March 26, 2010 / 1:00 AM / 8 years ago

Loonie eases in spite of Greece aid package

TORONTO (Reuters) - Canada’s dollar eased against the U.S. currency on Friday, unable to join in the euro’s gains after policymakers agreed on an aid package for debt-ridden Greece.

Euro zone leaders made the agreement on Thursday after weeks of wrangling to try to restore confidence in their common currency.

The Canadian dollar ended at C$1.0267 to the U.S. dollar, or 97.40 U.S. cents, down from Thursday’s finish at C$1.0248 to the U.S. dollar, or 97.58 U.S. cents.

“It really didn’t benefit from a fairly marked snapback in the euro today,” said Doug Porter, deputy chief economist at BMO Capital Markets.

One analyst said the euro’s rally may have prompted some traders to close out short positions they had on the euro against the Canadian dollar.

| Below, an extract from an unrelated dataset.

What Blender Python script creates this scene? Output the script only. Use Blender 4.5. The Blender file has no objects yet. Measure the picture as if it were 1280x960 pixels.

The euro gained broadly on the Greece accord, and got an extra lift when Bank of Greece Governor George Provopoulos told reporters the country is not likely to make use of the EU-IMF financial aid facility.

“The way I’ve been saying since the start of this year, is the Aussie and (Canadian dollar) have been the top twosome and sterling and euro have been the gruesome twosome. Now we’re getting the euro coming back a little bit so it’s not surprising to see Aussie and Cad losing a bit of the froth,” said David Watt, senior currency strategist at RBC Capital Markets.

While economic fundamentals still generally favor the Canadian dollar, it seems external forces have stalled the currency’s run earlier this month to test parity with the greenback.

“The fever seems to have broke about a week ago. The currency is clearly cooling its jets for the time being. It looks like it’s going to be a little while before it takes another run at parity,” said Porter.

Next week’s market focus will be on Canada’s GDP report for January, as well as the U.S. nonfarm payrolls report.

Bond prices were down slightly across the curve, chipping lower during the week on firming views that the Bank of Canada will raise rates later this year.

“The underlying story there is a flatter curve but a bearish flattener where we’re going to see rates grind higher across the curve,” said Porter.

The two-year government bond slipped 3 Canadian cents to C$99.63 to yield 1.699 percent, while the 10-year bond fell 16 Canadian cents to C$101.49 to yield 3.558 percent.

Canadian bonds underperformed their U.S. counterparts. The difference between 10-year yields narrowed 5.4 basis points to 28.8 basis points.